Au soutien de sa requête en révision ou révocation, le travailleur soumet que le premier juge administratif n’aurait pas dû entendre le témoignage de son ancien représentant, puisque les discussions intervenues en conciliation sont confidentielles. Cet argument n’est pas retenu. D’abord, aucune des parties ne s’est objectée à ce témoignage, laissant ainsi présumer qu’elles y ont consenti. Par ailleurs, son témoignage a été requis pour démontrer l’existence d’une entente réglant le litige entre les parties. Or, le principe de confidentialité ne couvre pas la preuve de l’existence d’une entente réglant un litige existant entre les parties.

 

Technologies D-Box inc. et Desjardins, 2014 QCCLP 4197.

Bien que les discussions et les écrits échangés dans le cadre d’une séance de conciliation soient irrecevables en preuve, la CLP reconnaît que la preuve des circonstances entourant l’expression du consentement d’une partie à un accord est admissible en preuve.

 

Côté et AbitibiBowater Scierie La Tuque, 2015 QCCLP 3933.

La preuve testimoniale soumise par le travailleur à l’audience initiale visait à mettre en preuve l’existence d’un accord. Or, le principe de confidentialité ne couvre pas la preuve de l’existence d’une entente réglant un litige entre les parties.

 

GSF Canada inc. et Salsavilca, 2017 QCTAT 3178.

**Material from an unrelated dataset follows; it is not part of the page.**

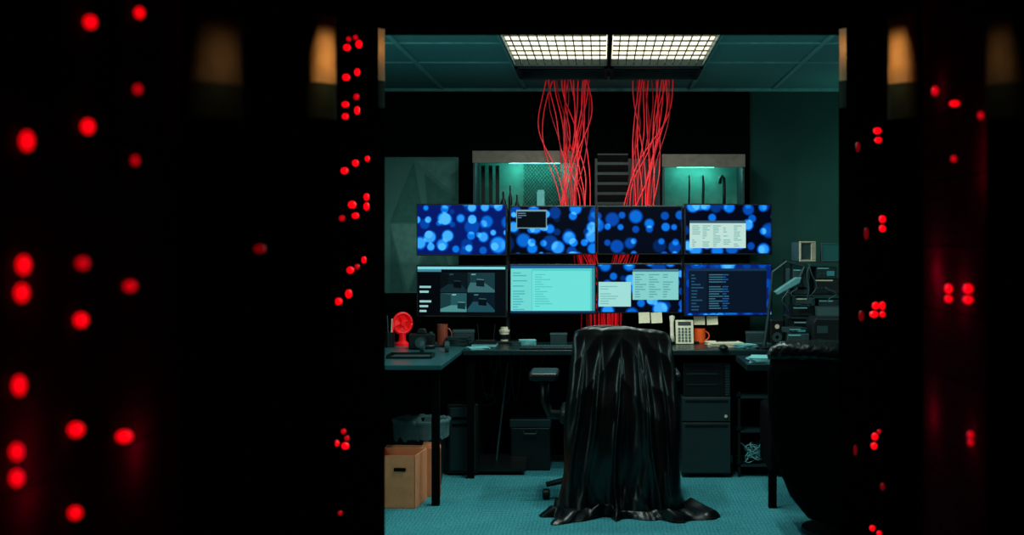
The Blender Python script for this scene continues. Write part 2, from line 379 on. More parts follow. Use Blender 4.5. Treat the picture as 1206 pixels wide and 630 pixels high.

Cette obligation de confidentialité n’est pas absolue et le Tribunal peut permettre la divulgation de l’information lorsque celle-ci est nécessaire et pertinente.

 

Confidentialité des échanges

La confidentialité des échanges en conciliation prévaut, sauf si les parties y consentent ou y renoncent. 

St-Martin et Sivaco Québec, C.L.P. 366422-62A-0901, 4 mars 2010, E. Malo.

Le Tribunal retient que la confidentialité des échanges tenus lors d’une séance de conciliation est une question d’ordre public devant primer sur l’intérêt privé. L’article 429.45 de la Loi empêche donc la CLP de recevoir en preuve ce qui a été dit ou écrit au cours d’une séance de conciliation, à moins que les parties n’y consentent. Or en l’espèce, toutes les parties n’ont pas offert un tel consentement. 

 

Boivin et CPE Goélette enchantée, 2016 QCTAT 1537.

La Commission invoque la confidentialité des échanges intervenus lors de la conciliation pour s’opposer au témoignage des deux procureurs qui y ont participé.  La travailleuse précise que l’objectif du témoignage des deux avocates est de confirmer l’intention des parties et d’expliquer le rôle joué par le conciliateur. À l’audience, les deux parties ont expressément renoncé à la confidentialité des échanges intervenus dans le cadre de la conciliation. Le Tribunal rejette donc l’objection formulée par la Commission à l’encontre de l’admissibilité de ces témoignages puisque la confidentialité des échanges survenus en conciliation prévaut, à moins de renonciation à celle ci, comme le prévoit l’article 22 de la LITAT.

 

Voir également :

Ninoles et Delom Services inc., 2020 QCTAT 3531.